Wish I'd been around in the '60's, so I could own the vinyl!
Phil Grand | tennessee | 10/16/1999
(5 out of 5 stars)

"I saw Ian in concert at the Willie Nelson 4th of July Bash this past summer - she got up with just an acoustic guitar and blew every band there (20+) off the stage. I bought "Hunger" in the hope of hearing her guitar work. Unfortunately, it's muted here, but that's fine because it introduced me to the songs. I don't know how she does it, but she says what I feel, over and over again. This album is a must-have for anyone who's ever felt lonely, alienated, or angry at a lover who's left for "greener pastures"."

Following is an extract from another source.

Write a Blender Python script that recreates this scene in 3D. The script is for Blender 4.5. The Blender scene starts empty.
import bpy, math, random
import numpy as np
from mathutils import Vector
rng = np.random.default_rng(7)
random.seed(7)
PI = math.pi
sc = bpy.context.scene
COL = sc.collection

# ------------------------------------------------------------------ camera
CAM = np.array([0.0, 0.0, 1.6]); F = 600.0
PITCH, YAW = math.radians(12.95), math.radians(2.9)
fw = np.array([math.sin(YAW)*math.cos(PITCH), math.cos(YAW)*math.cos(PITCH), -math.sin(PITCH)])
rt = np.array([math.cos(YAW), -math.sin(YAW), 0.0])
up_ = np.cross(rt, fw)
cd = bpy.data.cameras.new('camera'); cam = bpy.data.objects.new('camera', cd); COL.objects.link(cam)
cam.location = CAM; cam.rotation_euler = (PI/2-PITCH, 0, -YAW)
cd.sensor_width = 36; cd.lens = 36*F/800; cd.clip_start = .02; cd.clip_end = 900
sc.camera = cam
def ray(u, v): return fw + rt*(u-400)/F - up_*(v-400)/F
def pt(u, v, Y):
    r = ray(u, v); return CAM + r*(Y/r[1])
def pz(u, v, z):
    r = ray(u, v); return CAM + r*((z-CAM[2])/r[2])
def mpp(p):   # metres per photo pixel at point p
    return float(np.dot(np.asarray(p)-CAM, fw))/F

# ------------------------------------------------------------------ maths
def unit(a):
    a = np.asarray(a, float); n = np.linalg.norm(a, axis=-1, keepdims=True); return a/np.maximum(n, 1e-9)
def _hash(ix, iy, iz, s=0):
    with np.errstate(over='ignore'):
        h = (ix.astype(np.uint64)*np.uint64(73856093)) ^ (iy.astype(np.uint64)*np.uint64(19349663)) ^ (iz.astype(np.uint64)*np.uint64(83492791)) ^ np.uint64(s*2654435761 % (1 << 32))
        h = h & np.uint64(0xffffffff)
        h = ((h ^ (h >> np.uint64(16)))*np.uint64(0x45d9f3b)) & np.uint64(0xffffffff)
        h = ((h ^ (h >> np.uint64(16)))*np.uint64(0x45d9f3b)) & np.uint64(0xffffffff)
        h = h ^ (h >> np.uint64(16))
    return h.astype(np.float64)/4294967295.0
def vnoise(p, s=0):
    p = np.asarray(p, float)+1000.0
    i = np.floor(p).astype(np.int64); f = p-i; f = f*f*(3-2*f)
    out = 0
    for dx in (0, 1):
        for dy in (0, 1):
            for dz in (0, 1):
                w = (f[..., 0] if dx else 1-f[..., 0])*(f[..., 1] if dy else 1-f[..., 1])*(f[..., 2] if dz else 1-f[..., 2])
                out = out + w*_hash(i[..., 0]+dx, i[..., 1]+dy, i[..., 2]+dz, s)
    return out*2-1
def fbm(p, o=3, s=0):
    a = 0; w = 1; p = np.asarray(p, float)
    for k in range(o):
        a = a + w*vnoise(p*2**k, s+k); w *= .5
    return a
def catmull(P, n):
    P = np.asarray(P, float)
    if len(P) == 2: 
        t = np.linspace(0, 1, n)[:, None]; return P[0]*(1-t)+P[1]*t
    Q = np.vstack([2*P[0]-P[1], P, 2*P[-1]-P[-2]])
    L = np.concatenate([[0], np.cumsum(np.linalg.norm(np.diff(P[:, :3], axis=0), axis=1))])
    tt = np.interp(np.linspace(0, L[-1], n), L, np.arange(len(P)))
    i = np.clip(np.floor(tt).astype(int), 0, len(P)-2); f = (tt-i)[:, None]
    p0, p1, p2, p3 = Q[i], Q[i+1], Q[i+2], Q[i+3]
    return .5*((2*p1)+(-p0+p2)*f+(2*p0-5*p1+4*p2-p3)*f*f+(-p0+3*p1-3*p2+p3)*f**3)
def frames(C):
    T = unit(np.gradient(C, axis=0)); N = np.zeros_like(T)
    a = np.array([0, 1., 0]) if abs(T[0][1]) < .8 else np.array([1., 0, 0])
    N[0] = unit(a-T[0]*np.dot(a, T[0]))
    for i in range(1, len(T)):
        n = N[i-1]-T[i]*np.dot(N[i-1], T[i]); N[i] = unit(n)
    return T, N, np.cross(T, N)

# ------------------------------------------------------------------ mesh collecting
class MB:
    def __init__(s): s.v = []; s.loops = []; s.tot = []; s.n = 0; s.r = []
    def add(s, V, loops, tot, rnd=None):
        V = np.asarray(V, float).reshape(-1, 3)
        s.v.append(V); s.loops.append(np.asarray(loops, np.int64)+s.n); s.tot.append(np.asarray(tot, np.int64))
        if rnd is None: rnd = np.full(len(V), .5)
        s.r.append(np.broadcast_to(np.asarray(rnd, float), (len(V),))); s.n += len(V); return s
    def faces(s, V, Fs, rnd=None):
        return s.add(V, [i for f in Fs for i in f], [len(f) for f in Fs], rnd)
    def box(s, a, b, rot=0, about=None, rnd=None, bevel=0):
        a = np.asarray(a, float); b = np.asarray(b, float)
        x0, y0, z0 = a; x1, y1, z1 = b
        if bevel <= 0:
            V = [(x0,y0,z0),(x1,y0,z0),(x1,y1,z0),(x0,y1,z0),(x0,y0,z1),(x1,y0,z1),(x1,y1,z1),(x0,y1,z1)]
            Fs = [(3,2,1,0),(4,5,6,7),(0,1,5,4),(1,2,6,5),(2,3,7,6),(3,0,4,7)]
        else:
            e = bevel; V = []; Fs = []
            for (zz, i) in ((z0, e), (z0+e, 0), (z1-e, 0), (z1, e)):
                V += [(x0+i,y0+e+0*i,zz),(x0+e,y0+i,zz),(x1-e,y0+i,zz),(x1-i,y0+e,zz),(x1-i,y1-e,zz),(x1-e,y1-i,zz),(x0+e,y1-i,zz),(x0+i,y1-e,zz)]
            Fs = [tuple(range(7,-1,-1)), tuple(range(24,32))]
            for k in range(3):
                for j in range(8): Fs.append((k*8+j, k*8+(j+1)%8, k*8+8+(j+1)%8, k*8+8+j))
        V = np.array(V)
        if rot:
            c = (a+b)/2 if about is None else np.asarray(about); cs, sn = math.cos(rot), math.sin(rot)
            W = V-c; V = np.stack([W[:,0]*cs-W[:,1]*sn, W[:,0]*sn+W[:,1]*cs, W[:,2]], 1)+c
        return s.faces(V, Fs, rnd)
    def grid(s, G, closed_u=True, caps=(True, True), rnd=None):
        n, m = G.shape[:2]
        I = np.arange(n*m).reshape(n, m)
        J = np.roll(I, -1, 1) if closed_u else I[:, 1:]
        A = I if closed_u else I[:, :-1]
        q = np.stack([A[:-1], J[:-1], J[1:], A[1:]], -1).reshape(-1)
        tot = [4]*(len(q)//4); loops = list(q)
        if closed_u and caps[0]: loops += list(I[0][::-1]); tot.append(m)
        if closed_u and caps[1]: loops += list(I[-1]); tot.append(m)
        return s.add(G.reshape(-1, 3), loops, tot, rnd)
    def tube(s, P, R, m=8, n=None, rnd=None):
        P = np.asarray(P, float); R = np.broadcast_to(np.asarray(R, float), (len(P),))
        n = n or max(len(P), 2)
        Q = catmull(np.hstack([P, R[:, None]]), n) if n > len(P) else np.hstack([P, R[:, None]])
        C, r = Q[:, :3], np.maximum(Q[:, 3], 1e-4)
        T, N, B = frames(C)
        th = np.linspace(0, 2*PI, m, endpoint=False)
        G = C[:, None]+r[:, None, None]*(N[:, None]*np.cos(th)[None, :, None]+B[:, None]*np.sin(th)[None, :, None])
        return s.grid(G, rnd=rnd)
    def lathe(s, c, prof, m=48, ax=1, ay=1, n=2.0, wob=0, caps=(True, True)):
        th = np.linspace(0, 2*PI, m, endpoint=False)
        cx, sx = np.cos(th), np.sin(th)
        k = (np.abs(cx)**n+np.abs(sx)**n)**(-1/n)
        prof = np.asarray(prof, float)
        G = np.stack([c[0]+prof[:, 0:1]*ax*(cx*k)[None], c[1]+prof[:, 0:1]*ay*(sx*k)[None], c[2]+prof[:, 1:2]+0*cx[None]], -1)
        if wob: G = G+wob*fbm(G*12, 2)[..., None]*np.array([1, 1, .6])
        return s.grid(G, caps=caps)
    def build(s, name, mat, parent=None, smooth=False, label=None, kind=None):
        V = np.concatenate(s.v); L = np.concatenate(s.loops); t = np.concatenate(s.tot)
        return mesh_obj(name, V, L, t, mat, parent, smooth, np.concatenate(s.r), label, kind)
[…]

Satisfies the greatest hunger pains
Mark Hickman | Atlanta, Ga | 04/08/2000
(4 out of 5 stars)

"Janis Ian's hunger is a stark, sparsely produced and stylish album with plenty of interesting melodic arrangements to satisfy fans and newcomers to her music alike. Many of these tracks seem almost "live in the studio" and instumentally "stripped to the bare bones" such as on the tunes "Empty" and "House Without A Heart." A highly-polished project with rich orchestrations did not seem to be high on the agenda here which adds beautifully to the urgency and immediacy of this work. "Searching for America" is without a doubt the album's centerpiece and masterpiece...a true work of art and genius which fascinates the listener more and more with each play. Ian is certainly "searching" for something here...and on tracks like "Welcome to Acousticville" one feels like he is wandering with her in the desert in search of something to quinch and satisfy a thirst and a great longing. "On the Dark Side of Town", a tale of chronic infidelity and hunger for intimacy, is another track that grows richer with each and every listen. The tracks are musically and lyrically haunting, full of need, desire and a longing to be satisfied. "Getting Over You" is the ubiquitous Ian ballad on the album, poignant and melancholy. Initially, I did not view this album as being as cohesive as her earlier efforts...but subsequent listenings have proved it to be extremely thematic and beautifully consistent and textural in its presentation. A good listen that becomes a great listen as it grows on you."